Plucked String Instrument

The Ruan is also known as the moon guitar, and comes in a variety of different sizes and pitches. It is fitted with four strings and frets. Its soundboard is wooden. Its appearance is much later in Chinese history.

Ruan (moon-shaped short-necked lute) is a Chinese fretted instrument dating back to 140-87 B.C. The name is a shortened form of Ruan Xian, a musician and one of the "seven Sages of Bamboo Grove" of the 3rd century (the Six Dynasties). Pictorial evidence, excavated from a tomb of his time in Nanjing, depicting Ruan Xian's performance of this instrument, confirms that its construction was roughly the same as that of today. Later Ruan was once termed as qin pipa (dating to the Qin dynasty between 221-207 BC) or yueqin (moon-shaped short-necked lute). It is a short necked Chinese foiled lute, 4 strings, played by plectrum. It is used by orchestras as well as for accompanying operatic performances. The ruan consists of three parts: resonator, neck and head. On the neck are 24 frets in half steps. Four strings, tuned to fifths (like a mandolin), provide a wide range of notes. It comes in several sizes according to their different ranges. Neat delicate tone. The ruan is now constructed as a family of soprano, alto, tenor and bass, a development intended to increases its range and effectiveness in the modern Chinese orchestra. The alto and the tenor are commonly used. A plectrum is needed in performance. Mellow in tone quality, it is often seen in ensembles or in accompaniments, and as a solo instrument in recent years.


Mouth organs, such as the Khen, were first described in China about 3,000 years ago. They are free-reed instruments with a vibrating reed fitted in each pipe. The player blows into the wind chamber and sounds individual pipes by covering the finger holes. The Khen has six, fourteen, or sixteen bamboo pipes in a wood or ivory wind chamber. The largest of these instruments have pipes that are ten feet long.


The Calung, also known as the Jublag, is a Southeast Asian musical instrument. It's a metallophone which means that it is a metal xylophone which can play melodic percussion. They are cousins of the vibraphone. These are Balinese musical instruments specifically. The function of one pair of calung or jublag is to play the main melody. The difference from penyacah is that the size is bigger, the sound is lower, and from the way it's played. Penyacah is played more often, usually two penyacah to one calung. It is also played with wooden mallets that have rubber heads for a soft sound. The wooden frames are carved and painted.

The sitar is a North Indian instrument related to the vina, an Indian zither. Played strings run over arched metal frets to the peg-box. Sympathetic strings run under the frets in the troughed neck to lateral pegs.



The thin-bowled wooden resonator (coconut shells are sometimes used) of this instrument is covered with water buffalo hide. On the back of the resonator is carved a human face.

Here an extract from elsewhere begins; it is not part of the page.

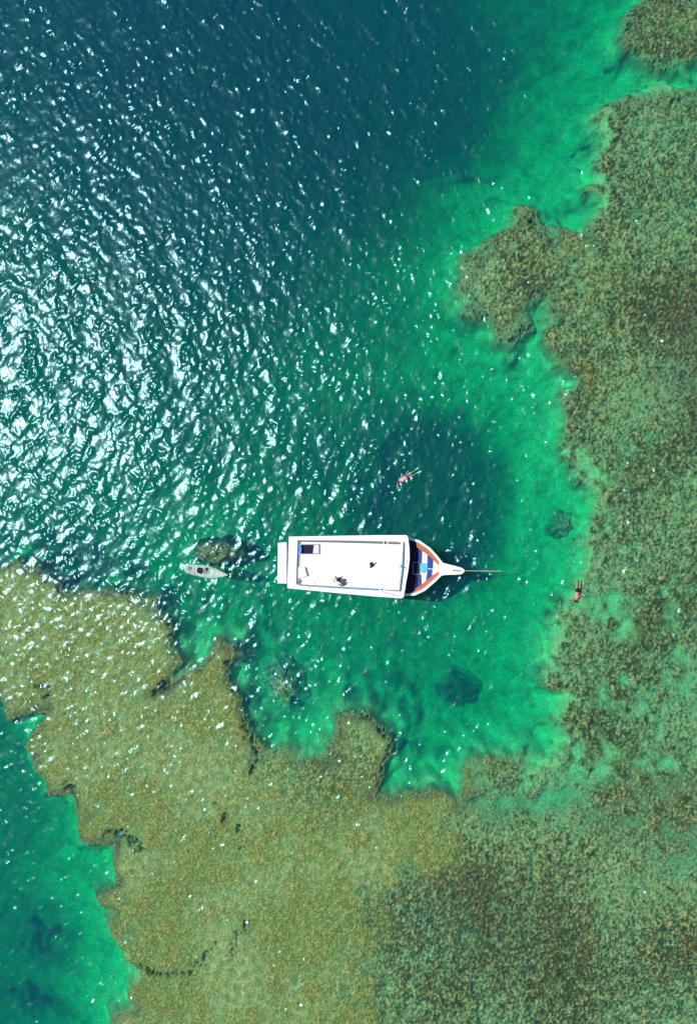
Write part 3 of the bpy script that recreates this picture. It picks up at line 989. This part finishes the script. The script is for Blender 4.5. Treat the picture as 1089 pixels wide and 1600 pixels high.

The bone finger-board and peg box are ornamented with seven varying bands of a predominately triangluar motif. At the top of the finger-board is another face very different from the one on the resonator. The strings are tuned a fifth apart and are played with a loose bow.


The frame of this gangsa is carved with an elaborate depiction of animals from Balinese legends, and topped with six metal bars over bamboo resonators. The gangsa is part of Indonesian gamelon orchestras.